No one else on the Cavs really warrants a mention here.
Structurally the Cavs are in good shape, the earliest that they can lose a player against their will is 2 years from now (Sexton taking the QO and then walking) which is very unlikely. They should be able to retain each of these four for another 5 seasons and they have a 23 year old C signed for 5 seasons to complement these players. They have time and discretion to make good decisions if they want.
However it is a zero sum league and you can’t take their baseline talent in isolation, so lets compare to several other teams in somewhat similar spots
Pistons: Relatively the Cavs future is currently brighter, their total upside from young players is higher however the Pistons could pass them if they added another top 3 pick this year.
Rockets: Again the current Cavs youth scores higher for me than Houston’s, however Houston has more future draft capital and are more likely to score another top pick this season.
Orlando: Once again the Cavs have a better talent base, though this has a lot to do with the immediate recency of Orlando’s rebuild.
OKC: Cavs are well ahead in potential talent, OKC in future draft equity. Cavs will likely remain ahead until OKC lands a strong pick.
Kings: Cavs well ahead in long term potential.
NOP: Zion crushes the Cavs potential, though NOP seems intent on frittering away their remaining draft capital.
Memphis: Well ahead of the Cavs in productive young players with high ceilings. Mobley has to pan out in a big way to close this gap or JJJ has to continue to struggle with injuries.
This approach puts the Cavs potential in a bit more of a sobering light. Their rebuild luck has been below average in a league where average luck is bad. They have yet to land a top two pick and only have a single top 4 pick, and their tear down only netted them one lottery pick in value from Kyrie. Zion and Ja shifted their respective franchises in a single selection, Luka is so damn good Dallas isn’t even on the rebuild list in his 3rd year. Not to cry over spilled milk, but had their 2016 and 2017 picks been swapped in position they could have had Trey Young or possibly been the team that traded up for Luka. You have to play the hand you are dealt but that requires actually examining the hand.
Looking at rebuilds makes it clear that the Cavs need to seek out more chances for positive variance. They should ride Sexton not because he is going to be the next Bradley Beal, but because they desperately need someone to make that level of leap. They need to hang onto Garland not because he is Steve Nash reincarnate, but because you aren’t getting a Steve Nash level player any other way in the near term.

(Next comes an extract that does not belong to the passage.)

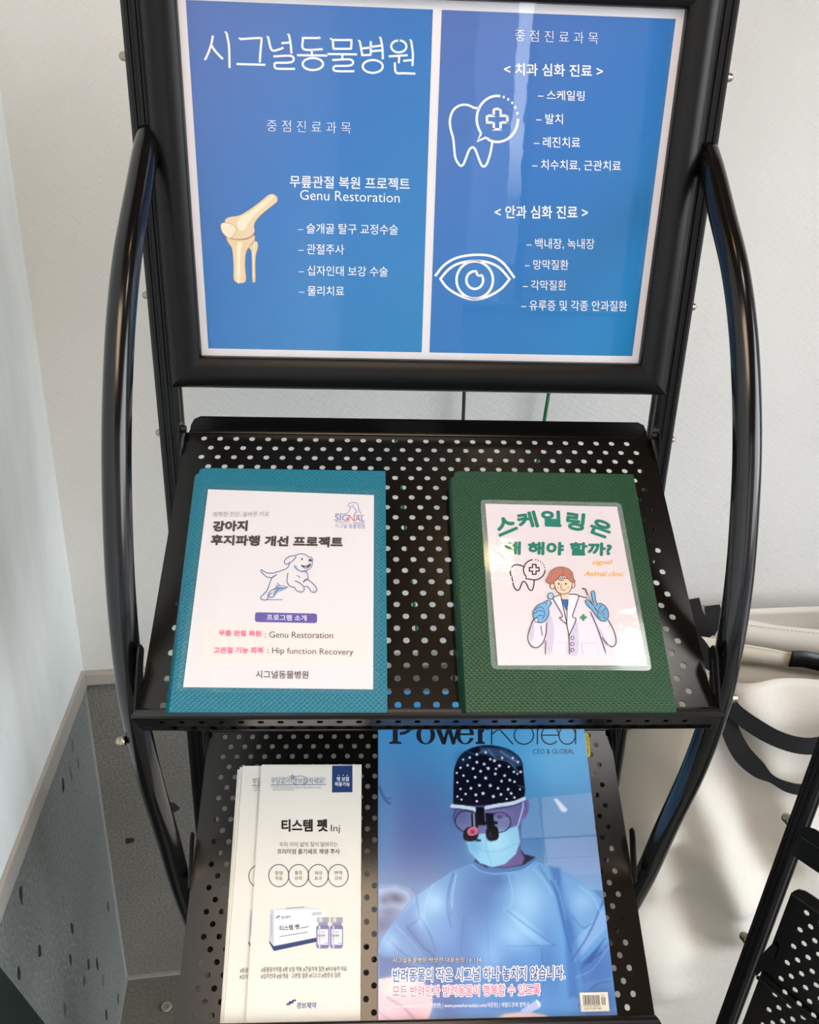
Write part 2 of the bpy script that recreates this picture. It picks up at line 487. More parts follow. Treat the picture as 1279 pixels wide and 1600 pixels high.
# front lip: upstand, turned-over top strip with mitred ends, perforated front
bm = bmesh.new()
bm_box(bm, -.2245, .2235, -.2842, -.2826, -.001, .0118)
roll = [(-.2826, .0112), (-.2832, .0128), (-.2848, .0137), (-.2872, .0136), (-.2892, .0126), (-.2904, .0108), (-.2908, .0086), (-.2898, .0086), (-.2840, .0104)]
prism_bm(bm, roll, lambda a, b_, t_: Vector((t_ * (.2250 + (-.2826 - a) * .7) - .0005, a, b_)), -1, 1)
perforated(bm, lambda x, s, d: Vector((x, -.2890 + d, .0100 - s)), -.2295, .2285, [.0120, .0120 + PITCH_S], [0, 1], .0012, -.2105, 28, .0, .0270)
bm_box(bm, -.2300, .2290, -.2905, -.2800, -.0160, -.0148)
me_lip = bpy.data.meshes.new('front_lip'); bm.normal_update(); bm.to_mesh(me_lip); bm.free(); me_lip.materials.append(m_shelf)
# slotted front bracket (lies in the plane of the shelf's side edge)
bm = bmesh.new()
slot = [(-.2700, .0060), (-.2440, .0175), (-.2432, .0152), (-.2690, .0036)]
out = [(-.2845, -.0020), (-.2845, .0075), (-.2460, .0245), (-.2385, .0262), (-.2345, .0225), (-.2340, .0130), (-.2420, .0095), (-.2640, -.0010)]
loops = [[Vector((a, b_, 0)) for a, b_ in out], [Vector((a, b_, 0)) for a, b_ in slot]]
flat = out + slot
va = [bm.verts.new((0, a, b_)) for a, b_ in flat]; vb = [bm.verts.new((.0016, a, b_)) for a, b_ in flat]
for t_ in geometry.tessellate_polygon(loops):
    bm.faces.new([va[i] for i in t_]); bm.faces.new([vb[i] for i in t_][::-1])
for ring_ in (list(range(len(out))), list(range(len(out), len(flat)))):
    for i in range(len(ring_)):
        a, b_ = ring_[i], ring_[(i + 1) % len(ring_)]; bm.faces.new((va[a], va[b_], vb[b_], vb[a]))
bmesh.ops.recalc_face_normals(bm, faces=bm.faces[:])
me_brk = bpy.data.meshes.new('front_bracket'); bm.normal_update(); bm.to_mesh(me_brk); bm.free(); me_brk.materials.append(m_blk)
bm = bmesh.new()
prism_bm(bm, [(.004, -.006), (.006, .010), (-.004, .019), (-.020, .010), (-.030, -.001)], lambda a, b_, t_: Vector((t_, a, b_)), 0, .0016)
r_ = bmesh.ops.create_cone(bm, cap_ends=True, segments=14, radius1=.0045, radius2=.0036, depth=.005, matrix=Matrix.Translation((.003, -.002, .007)) @ Matrix.Rotation(R(90), 4, 'Y'))
me_lug = bpy.data.meshes.new('rear_lug'); bm.normal_update(); bm.to_mesh(me_lug); bm.free(); me_lug.materials.append(m_blk)
def part_copy(name, me, parent, m=None):
    o = bpy.data.objects.new(name, me); COL.objects.link(o); o.parent = parent
    if m is not None: o.matrix_local = m
    return o
for z in SHELF_Z:
    sh = part_copy('shelf', me_shelf, None); own(sh, shelf_matrix(z))
    part_copy('rear_flange', me_flange, sh); part_copy('front_lip', me_lip, sh)
    for s in (-1, 1):
        part_copy('front_bracket', me_brk, sh, Matrix.Translation((-.2305 if s < 0 else .2285, 0 if z > -.2 else .120, 0)))
        part_copy('rear_lug', me_lug, sh, Matrix.Translation((-.2325, 0, 0)) if s < 0 else Matrix.Translation((.2315, 0, 0)) @ Matrix.Scale(-1, 4, (1, 0, 0)))

# acorn nuts on the outer faces
nut = lathe('acorn_nut', [(.0040, -.002), (.0058, -.002), (.0060, .0005), (.0058, .0026), (.0048, .0030), (.0050, .0048), (.0044, .0068), (.0028, .0085), (.0008, .0092)], m_nut, seg=16)
first = True
for y, z, bx in ((.003, .243, 0), (.006, .046, 0), (.008, -.0885, 0), (-.006, -.436, 0), (-.2105, -.262, 1)):
    for s in (-1, 1):
        if bx: z = -.288 if s < 0 else -.246
        o = nut if first else nut.copy()
        if not first: COL.objects.link(o)
        first = False
        x = s * (.2535 if bx and s < 0 else .2573)
        own(o, Matrix.Translation((x, y + (.010 if not bx else 0), z + Z0)) @ Matrix.Rotation(s * R(90), 4, 'Y') @ Matrix.Scale(.74, 4))

# poster frame: backing board, four mitred rails, clear cover
fr = box('poster_frame', (-.232, .232, .003, .0060, -.028, .312), m_blk)
own(fr, Matrix.Translation((0, 0, Z0)))
prof = [(0.0, .002), (0.0, -.0050), (.0012, -.0066), (.005, -.0088), (.010, -.0112), (.016, -.0122), (.022, -.0110), (.027, -.0075), (.0300, -.0025), (.0312, .0030), (.0312, .0060), (0.0, .0060)]
IN = (-.2100, .2100, -.0068, .2910)
def rail(side):
    v, f = [], []
    k = len(prof)
    for end in (0, 1):
        for d, y in prof:
            if side == 'b': p = ((IN[0] - d) if not end else (IN[1] + d), y, IN[2] - d)
            if side == 't': p = ((IN[0] - d) if not end else (IN[1] + d), y, IN[3] + d)
            if side == 'l': p = (IN[0] - d, y, (IN[2] - d) if not end else (IN[3] + d))
            if side == 'r': p = (IN[1] + d, y, (IN[2] - d) if not end else (IN[3] + d))
            v.append(p)
    for i in range(k):
        f.append((i, (i + 1) % k, k + (i + 1) % k, k + i))
    f.append(tuple(range(k))[::-1]); f.append(tuple(range(k, 2 * k)))
    o = mesh('rail', v, f, m_frame, fr)
    b_ = bmesh.new(); b_.from_mesh(o.data); bmesh.ops.recalc_face_normals(b_, faces=b_.faces[:]); b_.to_mesh(o.data); b_.free()
    for p in o.data.polygons: p.use_smooth = len(p.vertices) == 4
    try:
        o.data.set_sharp_from_angle(angle=R(50))
    except Exception: pass
    return o
for s in 'lrtb': rail(s)
t_, n, l, b = None, None, None, None
def clear_film(name, tint=(1, 1, 1, 1), milky=0.0, rough=.03, bump=0.0, milk_col=(.8, .85, .82, 1), scale=30, ior=1.5):
    m = bpy.data.materials.new(name); m.use_nodes = True
    t = m.node_tree; t.nodes.clear(); n = t.nodes; l = t.links
    out = n.new('ShaderNodeOutputMaterial'); tr = n.new('ShaderNodeBsdfTransparent'); gl = n.new('ShaderNodeBsdfGlossy'); fr_ = n.new('ShaderNodeFresnel')
    mx = n.new('ShaderNodeMixShader'); tr.inputs[0].default_value = tint; gl.inputs['Roughness'].default_value = rough; fr_.inputs['IOR'].default_value = ior
    geo = n.new('ShaderNodeNewGeometry'); 
    src = tr.outputs[0]
    if milky:
        df = n.new('ShaderNodeBsdfDiffuse'); df.inputs[0].default_value = milk_col
        m2 = n.new('ShaderNodeMixShader'); m2.inputs[0].default_value = milky; l.new(tr.outputs[0], m2.inputs[1]); l.new(df.outputs[0], m2.inputs[2]); src = m2.outputs[0]
    # only the outer face mirrors
    mul = n.new('ShaderNodeMath'); mul.operation = 'MULTIPLY'; inv = n.new('ShaderNodeMath'); inv.operation = 'SUBTRACT'; inv.inputs[0].default_value = 1
    l.new(geo.outputs['Backfacing'], inv.inputs[1]); l.new(fr_.outputs[0], mul.inputs[0]); l.new(inv.outputs[0], mul.inputs[1])
    l.new(mul.outputs[0], mx.inputs[0]); l.new(src, mx.inputs[1]); l.new(gl.outputs[0], mx.inputs[2]); l.new(mx.outputs[0], out.inputs[0])
    if bump:
        tc = n.new('ShaderNodeTexCoord'); nz = n.new('ShaderNodeTexNoise'); nz.inputs['Scale'].default_value = scale; nz.inputs['Detail'].default_value = 4
        l.new(tc.outputs['Object'], nz.inputs['Vector'])
        bp = n.new('ShaderNodeBump'); bp.inputs['Strength'].default_value = bump; bp.inputs['Distance'].default_value = .002
        l.new(nz.outputs['Fac'], bp.inputs['Height']); l.new(bp.outputs[0], gl.inputs['Normal']); l.new(bp.outputs[0], fr_.inputs['Normal'])
    return m
m_cover = clear_film('clear_cover', (1, 1, 1, 1), 0, .015, .10, scale=9)
mesh('cover_pane', [(IN[0] - .001, -.0040, IN[2] - .001), (IN[1] + .001, -.0040, IN[2] - .001), (IN[1] + .001, -.0040, IN[3] + .001), (IN[0] - .001, -.0040, IN[3] + .001)], [(0, 1, 2, 3)], m_cover, fr)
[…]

This is emphatically not to say that the Cavs future isn’t bright, Garland and Sexton both give support to the notion that this front office is good at identifying players with upside, they did just land the #3 pick in a draft with at least 3 strong prospects, and they haven’t dumped future assets into getting off past poor/unlucky decisions (Love) so they still have bites at the apple or trade fodder coming every year.